» PROBLEM DESCRIPTION:
Return the whole listing exactly as it stands.

» DATA SHOWN:

_____

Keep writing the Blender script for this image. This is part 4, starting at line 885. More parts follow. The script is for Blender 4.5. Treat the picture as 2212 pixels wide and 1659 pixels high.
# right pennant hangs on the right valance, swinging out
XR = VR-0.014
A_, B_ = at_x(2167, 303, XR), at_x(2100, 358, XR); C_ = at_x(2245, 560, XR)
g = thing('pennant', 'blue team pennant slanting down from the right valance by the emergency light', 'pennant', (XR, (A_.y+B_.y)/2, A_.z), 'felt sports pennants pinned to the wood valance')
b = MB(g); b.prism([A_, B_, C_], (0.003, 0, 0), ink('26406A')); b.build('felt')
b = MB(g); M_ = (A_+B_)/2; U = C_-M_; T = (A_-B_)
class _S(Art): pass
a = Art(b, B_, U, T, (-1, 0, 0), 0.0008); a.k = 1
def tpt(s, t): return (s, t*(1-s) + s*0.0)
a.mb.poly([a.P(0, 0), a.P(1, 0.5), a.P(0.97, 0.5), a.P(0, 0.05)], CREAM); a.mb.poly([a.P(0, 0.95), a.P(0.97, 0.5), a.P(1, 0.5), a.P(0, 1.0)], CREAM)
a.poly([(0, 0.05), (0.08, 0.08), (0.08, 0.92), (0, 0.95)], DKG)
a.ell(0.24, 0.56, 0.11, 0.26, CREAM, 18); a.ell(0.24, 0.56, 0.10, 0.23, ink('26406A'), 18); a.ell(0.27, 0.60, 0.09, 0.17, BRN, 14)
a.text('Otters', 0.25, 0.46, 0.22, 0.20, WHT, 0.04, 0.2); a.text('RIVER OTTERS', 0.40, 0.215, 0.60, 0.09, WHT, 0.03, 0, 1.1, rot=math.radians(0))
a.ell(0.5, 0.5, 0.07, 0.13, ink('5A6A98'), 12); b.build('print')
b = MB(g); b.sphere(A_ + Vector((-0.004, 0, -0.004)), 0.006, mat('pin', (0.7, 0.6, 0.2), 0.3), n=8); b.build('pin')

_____

» COMPLETED EXERCISE:
Keep writing the Blender script for this image. This is part 4, starting at line 885. More parts follow. The script is for Blender 4.5. Treat the picture as 2212 pixels wide and 1659 pixels high.
# right pennant hangs on the right valance, swinging out
XR = VR-0.014
A_, B_ = at_x(2167, 303, XR), at_x(2100, 358, XR); C_ = at_x(2245, 560, XR)
g = thing('pennant', 'blue team pennant slanting down from the right valance by the emergency light', 'pennant', (XR, (A_.y+B_.y)/2, A_.z), 'felt sports pennants pinned to the wood valance')
b = MB(g); b.prism([A_, B_, C_], (0.003, 0, 0), ink('26406A')); b.build('felt')
b = MB(g); M_ = (A_+B_)/2; U = C_-M_; T = (A_-B_)
class _S(Art): pass
a = Art(b, B_, U, T, (-1, 0, 0), 0.0008); a.k = 1
def tpt(s, t): return (s, t*(1-s) + s*0.0)
a.mb.poly([a.P(0, 0), a.P(1, 0.5), a.P(0.97, 0.5), a.P(0, 0.05)], CREAM); a.mb.poly([a.P(0, 0.95), a.P(0.97, 0.5), a.P(1, 0.5), a.P(0, 1.0)], CREAM)
a.poly([(0, 0.05), (0.08, 0.08), (0.08, 0.92), (0, 0.95)], DKG)
a.ell(0.24, 0.56, 0.11, 0.26, CREAM, 18); a.ell(0.24, 0.56, 0.10, 0.23, ink('26406A'), 18); a.ell(0.27, 0.60, 0.09, 0.17, BRN, 14)
a.text('Otters', 0.25, 0.46, 0.22, 0.20, WHT, 0.04, 0.2); a.text('RIVER OTTERS', 0.40, 0.215, 0.60, 0.09, WHT, 0.03, 0, 1.1, rot=math.radians(0))
a.ell(0.5, 0.5, 0.07, 0.13, ink('5A6A98'), 12); b.build('print')
b = MB(g); b.sphere(A_ + Vector((-0.004, 0, -0.004)), 0.006, mat('pin', (0.7, 0.6, 0.2), 0.3), n=8); b.build('pin')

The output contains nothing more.